2. Wear Clothing That Reminds You You’re Awesome

I have a pair of pretty run down Chucks in my closet that sort of desperately need to be replaced. And no matter how many sleek leather sandals or impressively sharp pairs of oxfords I own, I find myself reaching for these busted shoes time and time again. Why? Because I’ve had some of my most fun nights in them. Memories of tearing up dance floors in the middle of summer nights, laughing down streets while drinking out of brown-papered beer cans, rambling strolls with best friends, and red push-pops come to mind every time I lace them up. They remind me of the times I was most fun and full of light, and they reassure me that things can always be that way.

No amount of new shoes can give me that.

3. Keep Those Pieces That Bring Back Specific Adventures

Every once in a while, I pool together enough going-out money and spend it all on a backpacking trip rather than the usual fizzy cocktails. I go get lost in busy streets with dizzying traffic and shouts yelled in new languages. I tuck myself into charming cafes and buy tickets on buses and boats that lead me further and further away from home. And every time I go, I make sure to only bring a handful of outfits because A. I’m not about being a mule for the whole trip; and B. Chances are my dresses will get ruined or lost somewhere along the way.

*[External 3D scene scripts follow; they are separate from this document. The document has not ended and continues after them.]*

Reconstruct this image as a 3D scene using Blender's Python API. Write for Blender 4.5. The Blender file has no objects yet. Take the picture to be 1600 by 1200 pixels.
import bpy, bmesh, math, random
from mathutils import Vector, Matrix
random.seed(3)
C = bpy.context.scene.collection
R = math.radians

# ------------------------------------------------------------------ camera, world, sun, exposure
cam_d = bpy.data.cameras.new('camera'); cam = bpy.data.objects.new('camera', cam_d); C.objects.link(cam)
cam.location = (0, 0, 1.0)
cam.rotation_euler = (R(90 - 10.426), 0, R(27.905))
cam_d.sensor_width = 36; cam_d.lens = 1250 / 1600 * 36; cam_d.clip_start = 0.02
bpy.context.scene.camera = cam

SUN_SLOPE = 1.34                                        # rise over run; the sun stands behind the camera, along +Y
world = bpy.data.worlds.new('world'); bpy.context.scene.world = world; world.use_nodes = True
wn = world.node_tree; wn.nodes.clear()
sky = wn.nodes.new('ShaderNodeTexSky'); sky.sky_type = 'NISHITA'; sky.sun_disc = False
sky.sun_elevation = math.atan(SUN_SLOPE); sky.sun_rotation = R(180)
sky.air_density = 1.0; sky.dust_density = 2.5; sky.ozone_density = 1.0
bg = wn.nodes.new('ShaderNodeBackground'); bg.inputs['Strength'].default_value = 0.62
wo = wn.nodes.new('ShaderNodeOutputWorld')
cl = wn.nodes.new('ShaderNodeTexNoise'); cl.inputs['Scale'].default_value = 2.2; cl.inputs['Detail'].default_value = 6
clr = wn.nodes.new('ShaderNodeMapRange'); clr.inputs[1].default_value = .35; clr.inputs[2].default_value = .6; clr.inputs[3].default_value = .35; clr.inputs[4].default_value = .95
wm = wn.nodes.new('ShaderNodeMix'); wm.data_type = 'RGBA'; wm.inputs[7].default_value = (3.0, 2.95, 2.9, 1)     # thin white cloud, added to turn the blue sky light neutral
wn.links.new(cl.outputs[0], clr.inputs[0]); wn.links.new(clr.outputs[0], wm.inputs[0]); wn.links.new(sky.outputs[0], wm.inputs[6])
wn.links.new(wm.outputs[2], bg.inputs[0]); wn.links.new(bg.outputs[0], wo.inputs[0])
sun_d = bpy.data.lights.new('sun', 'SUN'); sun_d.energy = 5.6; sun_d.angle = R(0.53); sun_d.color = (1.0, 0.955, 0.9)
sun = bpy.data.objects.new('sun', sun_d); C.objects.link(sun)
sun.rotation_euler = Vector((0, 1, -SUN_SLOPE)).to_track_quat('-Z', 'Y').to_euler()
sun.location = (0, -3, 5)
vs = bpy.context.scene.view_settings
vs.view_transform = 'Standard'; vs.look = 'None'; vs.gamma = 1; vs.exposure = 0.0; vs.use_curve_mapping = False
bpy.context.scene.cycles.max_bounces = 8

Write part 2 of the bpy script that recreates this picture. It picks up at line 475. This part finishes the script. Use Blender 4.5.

And even though I come back home with floral dresses with frayed hems and tunic shirts that are now baggy and misshapen, I love wearing them time and time again. Each piece reminds me of a specific place I was while wearing it: Sweating inside a cafe in Hanoi as I drank dark Vietnamese coffee; following the winding bazaar roads in Rajasthan as dust plumed around my feet; climbing onto the top bunk of a sleeper bus, hoping the 10-hour ride would pass quickly.

These pieces aren't just stylish things to wear anymore. They're the equivalent of pictures in a scrapbook. And now while out shopping, I like to think about whether a piece I'm considering buying would be suitable for an adventure in my near future — be it hopping on a plane again or going on a new date. If I don't think it would contribute to the experience, then it doesn't need to clutter up my life.

4. Opt For Pieces That Evoke A New Version Of Yourself

Sometimes you try on a dress or a pair of pants and something magical happens: You pivot in front of the mirror, toss your hair, and get this dark spark in your eye. You feel ah-mazing and can't quite believe you never really noticed how awesome you were.

Certain pieces add a little joie de vivre into our lives, and in their own way, transform us. They give us the confidence to become more fully ourselves and push us to share that light with other people. They help you live. If a piece doesn't elicit that type of response from you, is it really necessary to take up space in your life? I'm thinking probably not.

5. Pieces That Share Who You Are On The Inside, Outside Are The Best

There are a few people out there with such a wild and loud sense of self that you can't help but fall slightly in love with them. When you find clothes that aren't just cute and don't only have the purpose of making you not-naked, something beautiful happens. You're wearing your heart on your sleeve and you want to share it with those around you. You want to show who you are, and take delight in who others are, too.

That's when clothes transform from being something just material, to being something that is lived. When you have that perspective in mind, saying no to materialism and buying things with intention becomes a tad easier.